Estos días contemplamos la imposibilidad de distinguir el lenguaje y el tono del PSOE y Podemos, que hablan de «soberanía popular», término que no aparece en la Constitución y emplean en detrimento de «soberanía nacional». También son indistinguibles la cadena SER de La Tuerka, con Ángeles Barceló asegurando que «el TC ha consumado su ataque a la democracia; los jueces conservadores se han colocado fuera de la ley». Peor es el propio Sánchez, que aunque acate la decisión amenaza con «tomar medidas» para forzar sus mayorías en ambas instituciones.
Claro que ante el PSOE más radical desde los años 30 sorprende la reacción de Feijóo, que asegura que mientras presida el PP, «Sánchez tendrá un aliado».
Desde luego, las instituciones no resisten si sus miembros no oponen resistencia, como es el caso de Meritxell Batet, que ha mantenido un extraño aura durante toda la legislatura, como de mujer de Estado, quizá porque en comparación con Gómez de Celis cualquiera parece Adenauer. Batet, aunque ya todo se olvida, votó a favor del «derecho a decidir» cuando era diputada autonómica del PSC en el Parlamento catalán.

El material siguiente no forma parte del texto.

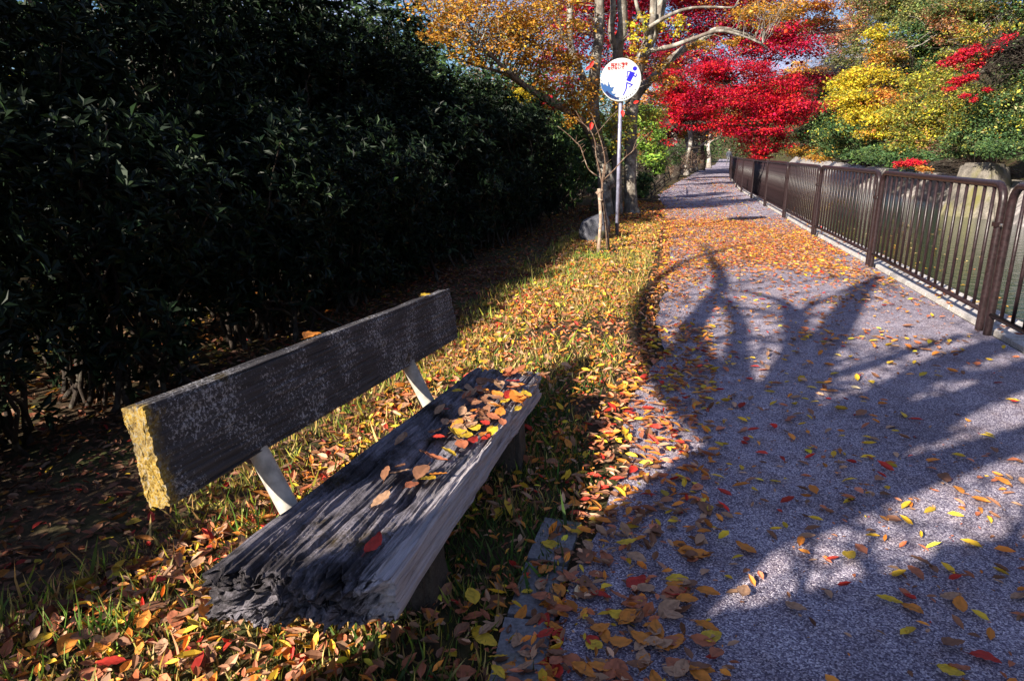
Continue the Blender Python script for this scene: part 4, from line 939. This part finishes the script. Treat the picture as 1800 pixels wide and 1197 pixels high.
Fd = [tuple(range(64))] + [(r_ * 64 + i, (r_ + 1) * 64 + i, (r_ + 1) * 64 + (i + 1) % 64, r_ * 64 + (i + 1) % 64) for r_ in range(3) for i in range(64)] + [tuple(range(255, 191, -1))]
disc_me.add(Vd, Fd)
disc = disc_me.build('disc', M['signwhite'], sign)
disc.data.materials.append(M['signback'])
for p_ in disc.data.polygons:
    if p_.index > 64: p_.material_index = 1
FY = loc.y - .0145
def E(x, y): return ((x - 611) / 397 * RAD + loc.x, FY, (595 - y) / 430 * RAD + loc.z)
def sheet(name, polys, mat, dy=0.0, parent=None):
    mb = MB()
    for pl in polys:
        V = [Vector(E(x, y)) - Vector((0, dy, 0)) for x, y in pl]; n = len(V)
        Vb = [v + Vector((0, .0015, 0)) for v in V]
        mb.add([tuple(v) for v in V + Vb], [tuple(range(n)), tuple(range(2 * n - 1, n - 1, -1))] + [(i, i + n, (i + 1) % n + n, (i + 1) % n) for i in range(n)])
    return mb.build(name, mat, parent or disc)
def seg(x0, y0, x1, y1, w):
    dx, dy = x1 - x0, y1 - y0; l = math.hypot(dx, dy); nx, ny = -dy / l * w / 2, dx / l * w / 2
    return [(x0 + nx, y0 + ny), (x1 + nx, y1 + ny), (x1 - nx, y1 - ny), (x0 - nx, y0 - ny)]
head = [(879 + 42 * math.cos(t), 382 + 44 * math.sin(t)) for t in np.linspace(0, 2 * math.pi, 20, endpoint=False)]
sheet('running_figure', [head, [(795, 432), (888, 465), (803, 645), (720, 608)], seg(800, 438, 738, 432, 18), seg(742, 430, 732, 550, 17), seg(862, 520, 906, 545, 24), seg(904, 545, 925, 480, 18),
       seg(738, 645, 726, 780, 24), seg(728, 775, 676, 905, 20), seg(736, 655, 850, 702, 24), seg(848, 700, 775, 752, 18)], M['signblue'])
wave = [(225, 640), (262, 650), (290, 690), (305, 650), (330, 690), (365, 712), (372, 660), (365, 640), (378, 628), (390, 668), (412, 700), (408, 725), (445, 745), (470, 728), (492, 750), (470, 775), (468, 820), (440, 830), (465, 865), (505, 870), (520, 852), (524, 888), (500, 905), (545, 940), (600, 968), (585, 992), (520, 980), (440, 955), (360, 900), (295, 830), (255, 770), (232, 700)]
sheet('wave_splash', [wave, [(222, 585), (255, 598), (240, 612)]], M['signwave'], .0006)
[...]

No hay nada como una derrota, cuando ya no se tiene más que perder, para decir la verdad sin remilgos. Es lo que le ocurrió a Julián Besteiro, una rara avis en la vetusta historia del PSOE, al finalizar la guerra civil: «Estamos derrotados por habernos dejado arrastrar a la línea bolchevique, que es la aberración política más grande. La reacción contra ese error de la Republica la representan, sean los que sean sus defectos, los nacionalistas que se han batido en la gran cruzada anti komintern».
Echamos un vistazo al PSOE y, aunque García-Page abre la boca junto a figuras históricas como Leguina o Redondo Terreros, no se atisba ningún Besteiro.